Ces tensions se reflètent fort bien au niveau de l’humour, qui informe différemment chacune des manières d’habiter un rôle. Rien d’étonnant à cela. On sait que l’humour permet de désamorcer bien des gênes sociales, qu’il permet de dire autrement des choses qu’on ne peut pas dire « sérieusement », et que sa maîtrise sert, dans bien des situations extrêmes, à sauver la face. Surtout, dans la dimension stylistique que nous soulignons ici, il est un élément déterminant de la façon dont nous nous acquittons de nos rôles.

L’incarnation du rôle a traditionnellement appelé un humour tournant autour de caractères fixes, et clairement identifiables, presque sous forme de « types » chers à la dramaturgie classique, où les personnages sont nettement délimités, très prévisibles dans leurs actions. Or, depuis quelque temps, c’est plutôt l’humour des imitateurs qui prend le dessus. On peut penser qu’il s’agit là d’une expression comique liée à une société où l’individuation prend davantage la forme d’une distance au rôle, où l’absence relative des types sociaux, explicitement bornés, rend plus ardu l’humour par les stéréotypes des personnages et invite à une pratique comique par l’accentuation des traits et des manières d’être singularisés. Évidemment, cette « nouveauté » est à relativiser historiquement, puisque la parodie est un des moyens les plus anciens de représenter, sur le mode burlesque, les paroles des autres. Pourtant, l’imitation, à sa manière et dans le jeu qui lui est propre, défait le problème des individus polymorphes. En effet, l’humour provient moins de la rigidité de la façon de jouer un personnage que de la distance ironique introduite par l’humoriste, où l’accentuation de traits personnels renvoie à un sentiment plus ou moins généralisé de distanciation à soi. De toute façon, l’humour par l’imitation tient à la capacité croissante que nous avons tous de percevoir et de décortiquer les autres, en les singularisant, et cela même lorsque les types font défaillance.

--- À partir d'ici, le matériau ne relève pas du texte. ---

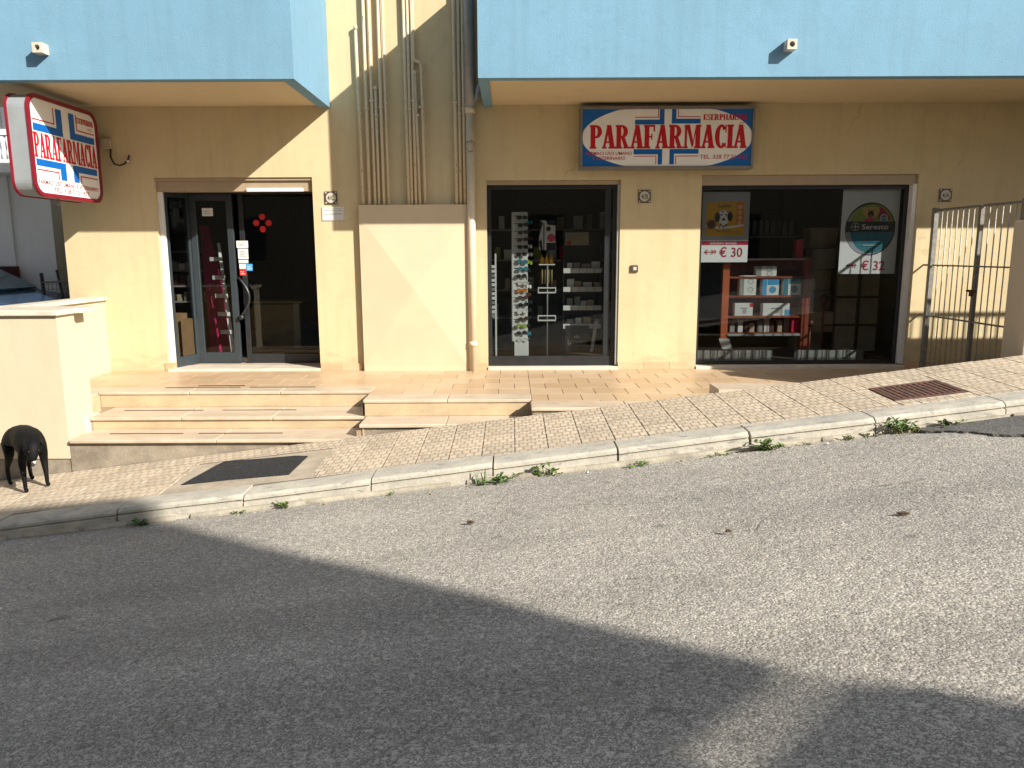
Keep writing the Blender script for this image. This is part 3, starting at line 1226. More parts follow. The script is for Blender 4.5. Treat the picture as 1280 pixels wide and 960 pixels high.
# balconies
for nm, x0, x1, sp in (('left', -7.4, -2.09, -4.47), ('right', -.315, 13.0, 2.66)):
    bal = MB()
    t_ = .13
    zb, zt = 3.072, 4.51
    bal.box(x0, x1, -1.505, -1.505 + t_, zb, zt)
    if nm == 'left':
        bal.box(x1 - t_, x1, -1.505 + t_, -.002, zb, zt)
        bal.box(x0, x0 + t_, -1.505 + t_, -.002, zb, zt)
    else:
        bal.box(x0, x0 + t_ * .75, -1.505 + t_, -.002, zb, zt)
        bal.box(x1 - t_, x1, -1.505 + t_, -.002, zb, zt)
    ba = bal.build('balcony', M['blue'], bld)
    MB().box(x0 + (t_ if nm == 'left' else t_ * .75), x1 - t_, -1.505 + t_, -.002, 3.096, 3.26).build('soffit', M['soffit'], ba)
    s_ = MB()
    z0 = 3.34 - .05
    # square spout with a round bore
    cx, cz, hw, y0, y1 = sp, z0 + .05, .046, -1.62, -1.506
    n_ = 16
    ring_i = [(cx + .026 * math.cos(2 * math.pi * i / n_), cz + .026 * math.sin(2 * math.pi * i / n_)) for i in range(n_)]
    ring_o = []
    for i in range(n_):
        c_, s2 = math.cos(2 * math.pi * i / n_), math.sin(2 * math.pi * i / n_)
        f = hw / max(abs(c_), abs(s2))
        ring_o.append((cx + f * c_, cz + f * s2))
    vs = [(a, y0, b) for a, b in ring_o] + [(a, y0, b) for a, b in ring_i] + [(a, y1 - .03, b) for a, b in ring_i] + [(a, y1, b) for a, b in ring_o]
    fs = []
    for i in range(n_):
        j = (i + 1) % n_
        fs += [(i, j, n_ + j, n_ + i), (n_ + i, n_ + j, 2 * n_ + j, 2 * n_ + i), (i, 3 * n_ + i, 3 * n_ + j, j)]
    fs.append(tuple(2 * n_ + i for i in range(n_)))
    s_.add(vs, fs)
    sp_o = s_.build('spout', M['ivory'], ba)

# pyramid faced cover panel
pn = MB()
px0, px1, pz0, pz1, py = -1.79, -.52, -.005, 1.97, -.075
cxp, czp = (px0 + px1) / 2, .98
pn.box(px0, px1, py, -.002, pz0, pz1)
b_ = .02
pn.add([(px0 + b_, py - .001, pz0 + .08), (px1 - b_, py - .001, pz0 + .08), (px1 - b_, py - .001, pz1 - .16), (px0 + b_, py - .001, pz1 - .16), (cxp, py - .05, czp)],
       [(0, 1, 4), (1, 2, 4), (2, 3, 4), (3, 0, 4)])
pn.build('cover_panel', M['panel'], bld)

# gas and water pipes: x at the panel, top x, start height (None = runs up the wall)
pipe_defs = [(-1.738, -1.757, 3.94, .017), (-1.663, -1.665, None, .019), (-1.597, -1.605, None, .017), (-1.55, -1.553, 3.29, .016), (-1.494, -1.500, None, .018), (-1.438, -1.45, None, .015),
             (-1.203, -1.215, None, .018), (-1.165, -1.168, None, .016), (-1.118, -1.122, None, .017), (-1.071, -1.095, 3.46, .016), (-1.01, -1.10, 'elbow', .017),
             (-.639, -.645, None, .020), (-.592, -.592, None, .017), (-.541, -.545, None, .019)]
random.seed(4)
for k, (xb, xt, top_, r) in enumerate(pipe_defs):
    yb = -.045
    p = MB()
    if top_ is None:
        p.tube([(xb, yb, 1.965), (xb + (xt - xb) * .3, yb, 3.0), (xt, yb, 6.3)], r, 10)
    elif top_ == 'elbow':
        p.tube([(xb, yb, 1.965), (xb - .005, yb, 2.9), (-1.022, yb, 3.50), (-1.028, yb, 3.545), (-1.05, yb, 3.565), (-1.078, yb, 3.57), (-1.10, yb, 3.59), (-1.105, yb, 3.63), (-1.11, yb, 6.3)], r, 10)
    else:
        p.tube([(xb, yb, 1.965), (xt, yb, top_)], r, 10)
        p.tube([(xt, yb, top_ - .03), (xt, yb, top_ + .01)], r * 1.35, 10)
    po = p.build('pipe', M['pipe'], bld, fix=False)
    cz = 3.0 + (k % 3) * .07 - (.02 if k % 2 else 0)
    for cz in (cz, cz + 1.35):
        if isinstance(top_, float) and cz > top_:
            continue
        c = MB().tube([(xb + (xt - xb) * .35, yb, cz - .012), (xb + (xt - xb) * .35, yb, cz + .012)], r * 1.5, 10)
        c.box(xb - .006, xb + .006, yb, -.001, cz - .008, cz + .008)
        c.build('pipe_clamp', M['pipe'], po, fix=False)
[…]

En tout cas, le différentiel de manière d’habiter les rôles sociaux donne aux individus un sentiment de supériorité subjective très particulier. Cela est surtout saillant, au-delà des exemples déjà évoqués, dans la représentation des relations entre les individus du Nord et du Sud. Compensations imaginaires mises à part, les derniers ont souvent le sentiment que les premiers sont « naïfs » et « abrutis », et eux, toujours « rusés » et « habiles ». Quelle que soit l’interaction enjeu, ce sentiment souvent unilatéral, surplombe les échanges, leur donnant une nature particulière. Un stéréotype qui résume néanmoins bien le fait que les premiers sont souvent perçus par les seconds comme incarnant leur rôles et évoluant au milieu de situations standardisées, alors qu’eux s’autoperçoivent subjectivement comme « malins » et sur le « qui-vive ».